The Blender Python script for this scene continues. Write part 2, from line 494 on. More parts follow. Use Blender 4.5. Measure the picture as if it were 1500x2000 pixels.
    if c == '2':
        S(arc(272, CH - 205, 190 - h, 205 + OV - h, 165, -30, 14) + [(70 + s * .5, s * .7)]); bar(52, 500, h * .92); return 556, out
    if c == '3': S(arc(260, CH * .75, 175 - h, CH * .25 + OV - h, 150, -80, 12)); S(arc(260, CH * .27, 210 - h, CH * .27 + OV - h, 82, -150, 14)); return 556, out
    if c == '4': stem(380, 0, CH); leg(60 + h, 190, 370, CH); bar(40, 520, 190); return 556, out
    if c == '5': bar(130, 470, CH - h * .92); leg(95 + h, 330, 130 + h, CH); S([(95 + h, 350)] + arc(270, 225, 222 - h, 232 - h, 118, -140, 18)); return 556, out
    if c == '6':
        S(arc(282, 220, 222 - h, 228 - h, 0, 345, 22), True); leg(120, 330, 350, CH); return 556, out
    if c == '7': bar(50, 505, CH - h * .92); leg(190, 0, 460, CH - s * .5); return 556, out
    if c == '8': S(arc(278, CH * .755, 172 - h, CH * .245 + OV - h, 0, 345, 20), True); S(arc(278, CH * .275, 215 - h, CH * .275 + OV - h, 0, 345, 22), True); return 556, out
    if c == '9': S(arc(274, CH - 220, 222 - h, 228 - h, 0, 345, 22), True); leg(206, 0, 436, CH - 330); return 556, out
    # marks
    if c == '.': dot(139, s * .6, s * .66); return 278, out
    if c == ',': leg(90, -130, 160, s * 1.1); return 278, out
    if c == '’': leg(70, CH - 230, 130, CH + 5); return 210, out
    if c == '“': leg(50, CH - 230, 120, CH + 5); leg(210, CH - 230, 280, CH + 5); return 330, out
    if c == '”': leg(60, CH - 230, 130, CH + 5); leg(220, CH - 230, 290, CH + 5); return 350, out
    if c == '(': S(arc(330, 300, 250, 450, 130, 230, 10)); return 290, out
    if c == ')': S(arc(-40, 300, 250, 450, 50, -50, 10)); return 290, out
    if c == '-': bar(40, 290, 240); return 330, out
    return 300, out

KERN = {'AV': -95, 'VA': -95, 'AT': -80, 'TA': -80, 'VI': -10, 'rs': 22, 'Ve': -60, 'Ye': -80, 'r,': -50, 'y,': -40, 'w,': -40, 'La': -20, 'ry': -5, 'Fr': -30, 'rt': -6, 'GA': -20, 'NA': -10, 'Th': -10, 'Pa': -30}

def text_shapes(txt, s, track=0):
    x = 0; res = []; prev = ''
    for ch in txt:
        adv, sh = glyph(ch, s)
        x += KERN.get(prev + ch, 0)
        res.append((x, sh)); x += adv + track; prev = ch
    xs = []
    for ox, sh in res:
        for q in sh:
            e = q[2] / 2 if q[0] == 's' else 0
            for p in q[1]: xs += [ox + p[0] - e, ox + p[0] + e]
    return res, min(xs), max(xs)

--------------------

-- Prompt --
Your task is to repeat every line exactly.

-- Response --
The Blender Python script for this scene continues. Write part 2, from line 494 on. More parts follow. Use Blender 4.5. Measure the picture as if it were 1500x2000 pixels.
    if c == '2':
        S(arc(272, CH - 205, 190 - h, 205 + OV - h, 165, -30, 14) + [(70 + s * .5, s * .7)]); bar(52, 500, h * .92); return 556, out
    if c == '3': S(arc(260, CH * .75, 175 - h, CH * .25 + OV - h, 150, -80, 12)); S(arc(260, CH * .27, 210 - h, CH * .27 + OV - h, 82, -150, 14)); return 556, out
    if c == '4': stem(380, 0, CH); leg(60 + h, 190, 370, CH); bar(40, 520, 190); return 556, out
    if c == '5': bar(130, 470, CH - h * .92); leg(95 + h, 330, 130 + h, CH); S([(95 + h, 350)] + arc(270, 225, 222 - h, 232 - h, 118, -140, 18)); return 556, out
    if c == '6':
        S(arc(282, 220, 222 - h, 228 - h, 0, 345, 22), True); leg(120, 330, 350, CH); return 556, out
    if c == '7': bar(50, 505, CH - h * .92); leg(190, 0, 460, CH - s * .5); return 556, out
    if c == '8': S(arc(278, CH * .755, 172 - h, CH * .245 + OV - h, 0, 345, 20), True); S(arc(278, CH * .275, 215 - h, CH * .275 + OV - h, 0, 345, 22), True); return 556, out
    if c == '9': S(arc(274, CH - 220, 222 - h, 228 - h, 0, 345, 22), True); leg(206, 0, 436, CH - 330); return 556, out
    # marks
    if c == '.': dot(139, s * .6, s * .66); return 278, out
    if c == ',': leg(90, -130, 160, s * 1.1); return 278, out
    if c == '’': leg(70, CH - 230, 130, CH + 5); return 210, out
    if c == '“': leg(50, CH - 230, 120, CH + 5); leg(210, CH - 230, 280, CH + 5); return 330, out
    if c == '”': leg(60, CH - 230, 130, CH + 5); leg(220, CH - 230, 290, CH + 5); return 350, out
    if c == '(': S(arc(330, 300, 250, 450, 130, 230, 10)); return 290, out
    if c == ')': S(arc(-40, 300, 250, 450, 50, -50, 10)); return 290, out
    if c == '-': bar(40, 290, 240); return 330, out
    return 300, out

KERN = {'AV': -95, 'VA': -95, 'AT': -80, 'TA': -80, 'VI': -10, 'rs': 22, 'Ve': -60, 'Ye': -80, 'r,': -50, 'y,': -40, 'w,': -40, 'La': -20, 'ry': -5, 'Fr': -30, 'rt': -6, 'GA': -20, 'NA': -10, 'Th': -10, 'Pa': -30}

def text_shapes(txt, s, track=0):
    x = 0; res = []; prev = ''
    for ch in txt:
        adv, sh = glyph(ch, s)
        x += KERN.get(prev + ch, 0)
        res.append((x, sh)); x += adv + track; prev = ch
    xs = []
    for ox, sh in res:
        for q in sh:
            e = q[2] / 2 if q[0] == 's' else 0
            for p in q[1]: xs += [ox + p[0] - e, ox + p[0] + e]
    return res, min(xs), max(xs)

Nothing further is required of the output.